(Scene script records)
-- START --

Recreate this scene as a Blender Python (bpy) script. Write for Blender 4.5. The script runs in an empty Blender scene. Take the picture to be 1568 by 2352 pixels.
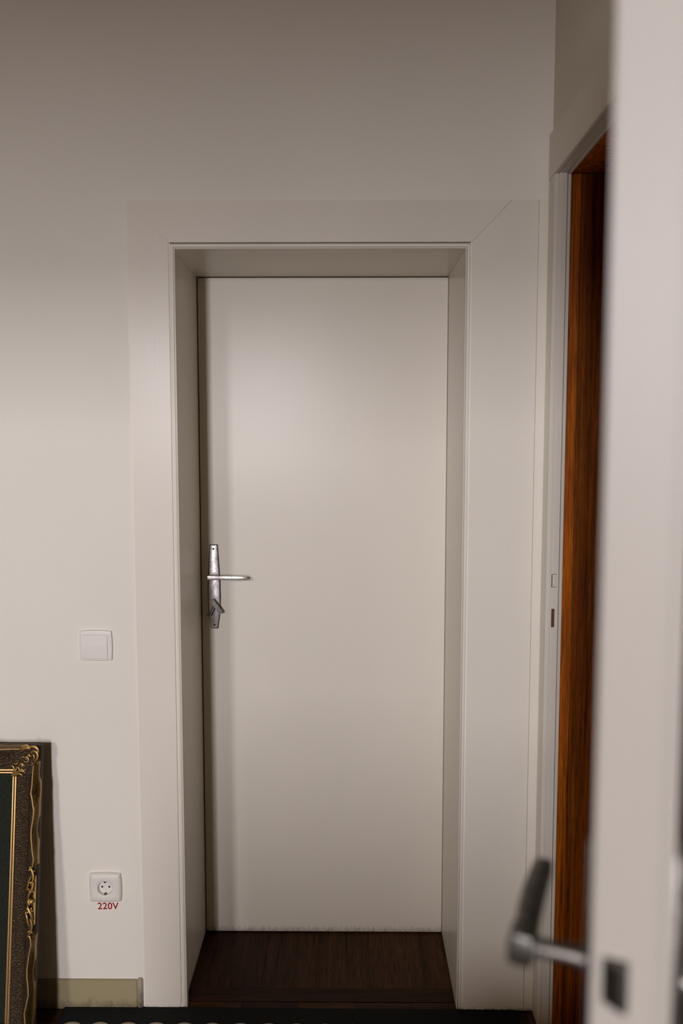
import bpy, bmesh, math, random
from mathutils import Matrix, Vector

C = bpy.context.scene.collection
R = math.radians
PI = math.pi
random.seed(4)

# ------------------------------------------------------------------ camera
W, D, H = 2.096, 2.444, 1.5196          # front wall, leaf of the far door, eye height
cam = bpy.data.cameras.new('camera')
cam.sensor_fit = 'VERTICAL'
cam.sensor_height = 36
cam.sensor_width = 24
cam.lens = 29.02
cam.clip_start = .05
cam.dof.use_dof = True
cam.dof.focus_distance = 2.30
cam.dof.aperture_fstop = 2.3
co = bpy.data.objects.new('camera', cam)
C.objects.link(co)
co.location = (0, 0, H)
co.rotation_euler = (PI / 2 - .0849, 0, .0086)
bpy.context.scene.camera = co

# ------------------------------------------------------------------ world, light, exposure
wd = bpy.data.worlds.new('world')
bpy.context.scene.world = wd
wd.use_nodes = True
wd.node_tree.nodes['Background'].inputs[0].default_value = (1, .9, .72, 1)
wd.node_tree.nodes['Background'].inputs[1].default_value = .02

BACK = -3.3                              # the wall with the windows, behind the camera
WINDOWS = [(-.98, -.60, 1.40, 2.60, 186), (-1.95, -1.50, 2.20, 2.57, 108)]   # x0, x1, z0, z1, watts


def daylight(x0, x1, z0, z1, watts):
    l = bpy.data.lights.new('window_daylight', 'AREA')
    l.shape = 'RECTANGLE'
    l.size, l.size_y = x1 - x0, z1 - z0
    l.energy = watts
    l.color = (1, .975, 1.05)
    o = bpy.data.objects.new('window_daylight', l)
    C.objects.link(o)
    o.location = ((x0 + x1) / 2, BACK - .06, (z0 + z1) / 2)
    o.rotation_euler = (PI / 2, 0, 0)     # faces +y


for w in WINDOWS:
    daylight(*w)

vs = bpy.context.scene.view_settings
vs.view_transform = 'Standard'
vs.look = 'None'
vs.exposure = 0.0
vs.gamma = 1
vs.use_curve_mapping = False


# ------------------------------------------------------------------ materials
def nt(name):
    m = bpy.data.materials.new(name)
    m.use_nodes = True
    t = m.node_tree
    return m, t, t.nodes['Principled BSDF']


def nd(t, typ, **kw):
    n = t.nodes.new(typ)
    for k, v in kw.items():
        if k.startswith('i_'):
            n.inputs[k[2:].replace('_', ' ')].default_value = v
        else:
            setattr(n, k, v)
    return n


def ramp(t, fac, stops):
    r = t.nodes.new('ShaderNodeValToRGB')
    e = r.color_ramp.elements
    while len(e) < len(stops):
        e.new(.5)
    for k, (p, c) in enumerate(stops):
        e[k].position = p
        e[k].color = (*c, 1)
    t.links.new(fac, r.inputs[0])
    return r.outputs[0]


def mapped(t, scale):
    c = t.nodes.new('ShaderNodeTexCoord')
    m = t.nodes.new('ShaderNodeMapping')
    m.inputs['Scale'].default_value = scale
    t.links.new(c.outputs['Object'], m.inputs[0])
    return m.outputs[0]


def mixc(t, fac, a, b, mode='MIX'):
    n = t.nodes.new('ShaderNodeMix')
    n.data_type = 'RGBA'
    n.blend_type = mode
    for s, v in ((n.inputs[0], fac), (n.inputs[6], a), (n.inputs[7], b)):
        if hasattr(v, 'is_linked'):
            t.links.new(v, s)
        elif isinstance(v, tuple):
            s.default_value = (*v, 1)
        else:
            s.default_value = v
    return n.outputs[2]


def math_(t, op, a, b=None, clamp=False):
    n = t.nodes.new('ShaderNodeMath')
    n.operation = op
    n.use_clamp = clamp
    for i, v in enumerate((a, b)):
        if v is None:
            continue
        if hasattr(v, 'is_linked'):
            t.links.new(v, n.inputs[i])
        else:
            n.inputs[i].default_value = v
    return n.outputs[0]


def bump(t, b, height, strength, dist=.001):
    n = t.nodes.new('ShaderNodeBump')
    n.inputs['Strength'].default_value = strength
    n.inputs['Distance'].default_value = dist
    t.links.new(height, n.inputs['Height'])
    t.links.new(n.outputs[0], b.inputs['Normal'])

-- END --
-- START --

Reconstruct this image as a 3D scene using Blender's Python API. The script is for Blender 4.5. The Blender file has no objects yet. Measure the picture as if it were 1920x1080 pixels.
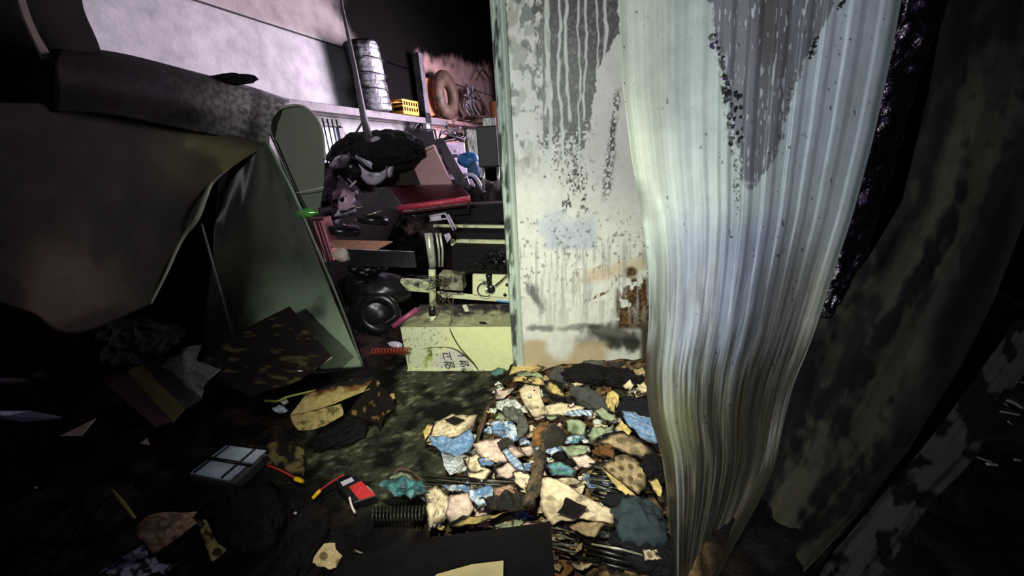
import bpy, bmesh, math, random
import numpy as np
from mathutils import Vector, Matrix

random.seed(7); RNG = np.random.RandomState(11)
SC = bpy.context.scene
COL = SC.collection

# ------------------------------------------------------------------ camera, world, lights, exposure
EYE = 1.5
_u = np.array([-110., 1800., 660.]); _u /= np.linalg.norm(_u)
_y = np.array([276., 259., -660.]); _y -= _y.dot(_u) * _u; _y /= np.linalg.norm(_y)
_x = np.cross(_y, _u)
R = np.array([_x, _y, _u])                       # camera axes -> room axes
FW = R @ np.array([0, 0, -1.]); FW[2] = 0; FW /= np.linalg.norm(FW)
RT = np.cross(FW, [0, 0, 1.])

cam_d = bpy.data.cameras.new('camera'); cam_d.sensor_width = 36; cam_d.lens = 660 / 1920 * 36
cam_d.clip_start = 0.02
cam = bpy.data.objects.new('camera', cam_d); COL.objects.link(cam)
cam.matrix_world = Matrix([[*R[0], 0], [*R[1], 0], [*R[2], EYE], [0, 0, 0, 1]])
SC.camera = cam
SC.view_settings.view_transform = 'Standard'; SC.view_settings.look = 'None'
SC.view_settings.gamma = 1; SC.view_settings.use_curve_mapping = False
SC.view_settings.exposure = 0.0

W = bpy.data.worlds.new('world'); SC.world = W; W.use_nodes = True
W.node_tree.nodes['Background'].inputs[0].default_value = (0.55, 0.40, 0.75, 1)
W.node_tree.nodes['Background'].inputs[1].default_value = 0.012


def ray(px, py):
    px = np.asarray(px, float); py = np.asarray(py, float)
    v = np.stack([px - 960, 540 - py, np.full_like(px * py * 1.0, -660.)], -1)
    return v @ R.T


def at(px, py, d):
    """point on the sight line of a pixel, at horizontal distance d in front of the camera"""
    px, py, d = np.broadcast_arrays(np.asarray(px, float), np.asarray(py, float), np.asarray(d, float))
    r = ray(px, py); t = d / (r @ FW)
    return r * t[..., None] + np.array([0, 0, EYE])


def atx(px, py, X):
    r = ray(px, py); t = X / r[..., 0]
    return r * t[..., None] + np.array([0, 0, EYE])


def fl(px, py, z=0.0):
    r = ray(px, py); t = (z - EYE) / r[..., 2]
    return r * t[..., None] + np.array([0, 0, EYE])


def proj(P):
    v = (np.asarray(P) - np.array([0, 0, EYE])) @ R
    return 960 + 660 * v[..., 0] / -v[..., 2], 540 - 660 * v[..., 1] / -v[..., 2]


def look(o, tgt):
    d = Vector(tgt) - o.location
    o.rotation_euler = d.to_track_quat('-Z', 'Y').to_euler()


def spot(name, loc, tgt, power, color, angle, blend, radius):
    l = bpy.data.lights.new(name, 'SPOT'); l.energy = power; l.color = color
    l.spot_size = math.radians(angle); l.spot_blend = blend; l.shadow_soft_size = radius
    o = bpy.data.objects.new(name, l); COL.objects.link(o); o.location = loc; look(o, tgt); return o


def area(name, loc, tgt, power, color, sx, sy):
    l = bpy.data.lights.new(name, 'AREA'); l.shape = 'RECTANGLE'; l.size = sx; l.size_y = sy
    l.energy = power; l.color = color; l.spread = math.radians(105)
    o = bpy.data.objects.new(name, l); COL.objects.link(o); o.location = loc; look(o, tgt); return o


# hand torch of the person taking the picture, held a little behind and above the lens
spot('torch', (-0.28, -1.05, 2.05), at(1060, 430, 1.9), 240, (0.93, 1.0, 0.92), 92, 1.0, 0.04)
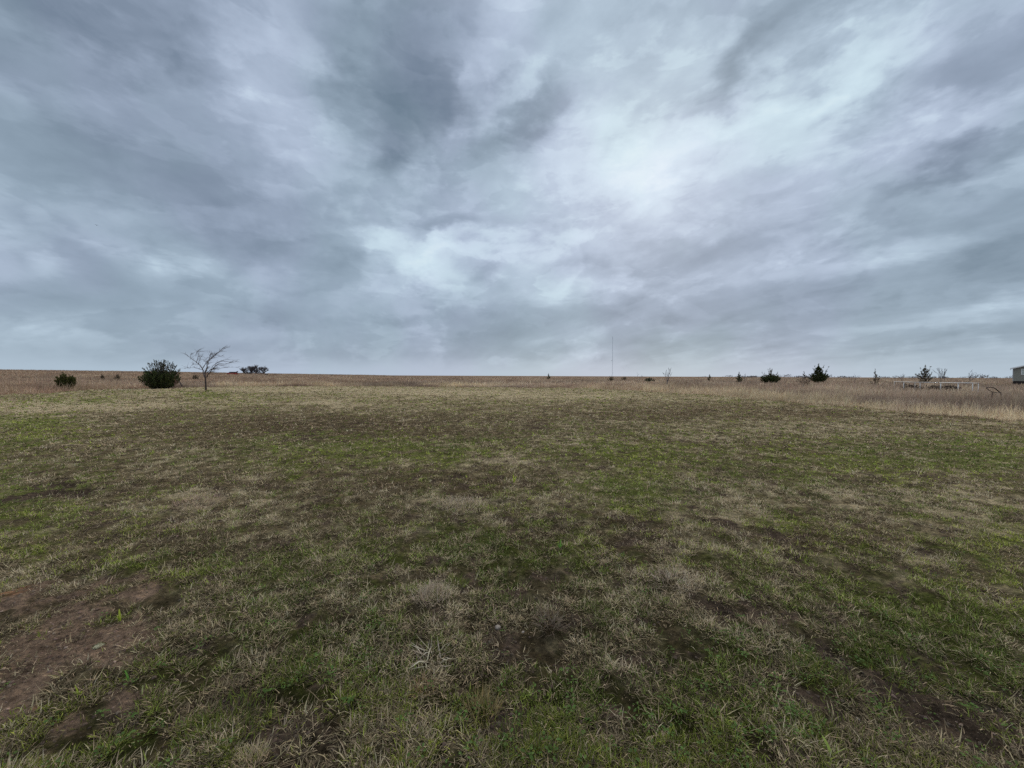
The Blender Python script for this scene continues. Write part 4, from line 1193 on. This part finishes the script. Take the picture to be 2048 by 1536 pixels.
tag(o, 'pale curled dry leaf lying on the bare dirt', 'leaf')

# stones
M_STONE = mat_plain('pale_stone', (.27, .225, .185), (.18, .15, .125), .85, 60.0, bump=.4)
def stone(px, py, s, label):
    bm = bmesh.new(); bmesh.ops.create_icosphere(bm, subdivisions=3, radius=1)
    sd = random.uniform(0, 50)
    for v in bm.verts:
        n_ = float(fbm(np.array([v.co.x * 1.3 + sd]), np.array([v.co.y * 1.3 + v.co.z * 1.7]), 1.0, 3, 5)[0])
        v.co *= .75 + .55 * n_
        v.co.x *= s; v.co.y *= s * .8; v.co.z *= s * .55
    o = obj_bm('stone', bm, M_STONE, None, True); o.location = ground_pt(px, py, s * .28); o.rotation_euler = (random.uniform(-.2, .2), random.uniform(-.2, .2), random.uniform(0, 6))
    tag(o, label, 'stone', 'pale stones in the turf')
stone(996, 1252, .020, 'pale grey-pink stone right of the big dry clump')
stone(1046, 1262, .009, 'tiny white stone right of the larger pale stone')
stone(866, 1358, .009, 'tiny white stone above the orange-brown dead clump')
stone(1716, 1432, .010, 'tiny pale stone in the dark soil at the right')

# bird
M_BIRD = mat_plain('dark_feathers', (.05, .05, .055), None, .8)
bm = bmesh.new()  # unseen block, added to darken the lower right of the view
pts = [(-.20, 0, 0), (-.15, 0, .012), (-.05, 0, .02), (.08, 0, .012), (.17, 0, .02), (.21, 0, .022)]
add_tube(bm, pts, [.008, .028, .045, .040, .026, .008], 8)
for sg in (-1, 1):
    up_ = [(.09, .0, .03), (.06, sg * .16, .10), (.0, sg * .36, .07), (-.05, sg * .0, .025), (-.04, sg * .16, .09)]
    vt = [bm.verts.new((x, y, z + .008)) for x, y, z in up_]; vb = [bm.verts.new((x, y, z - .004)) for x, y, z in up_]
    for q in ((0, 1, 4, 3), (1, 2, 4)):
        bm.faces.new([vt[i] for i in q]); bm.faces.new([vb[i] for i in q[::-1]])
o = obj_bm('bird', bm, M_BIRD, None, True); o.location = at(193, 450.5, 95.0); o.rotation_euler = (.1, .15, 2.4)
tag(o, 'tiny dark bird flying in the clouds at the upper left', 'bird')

-- END --

## WORK TO DO
All lines above starting at the one with "Reconstruct this image" and ending at the one with "RT = np.cross(FW, [0, 0, 1.])", inclusive, are to be printed again exactly, with the pictures left out.

## EXERCISE RESPONSE
Reconstruct this image as a 3D scene using Blender's Python API. The script is for Blender 4.5. The Blender file has no objects yet. Measure the picture as if it were 1920x1080 pixels.
import bpy, bmesh, math, random
import numpy as np
from mathutils import Vector, Matrix

random.seed(7); RNG = np.random.RandomState(11)
SC = bpy.context.scene
COL = SC.collection

# ------------------------------------------------------------------ camera, world, lights, exposure
EYE = 1.5
_u = np.array([-110., 1800., 660.]); _u /= np.linalg.norm(_u)
_y = np.array([276., 259., -660.]); _y -= _y.dot(_u) * _u; _y /= np.linalg.norm(_y)
_x = np.cross(_y, _u)
R = np.array([_x, _y, _u])                       # camera axes -> room axes
FW = R @ np.array([0, 0, -1.]); FW[2] = 0; FW /= np.linalg.norm(FW)
RT = np.cross(FW, [0, 0, 1.])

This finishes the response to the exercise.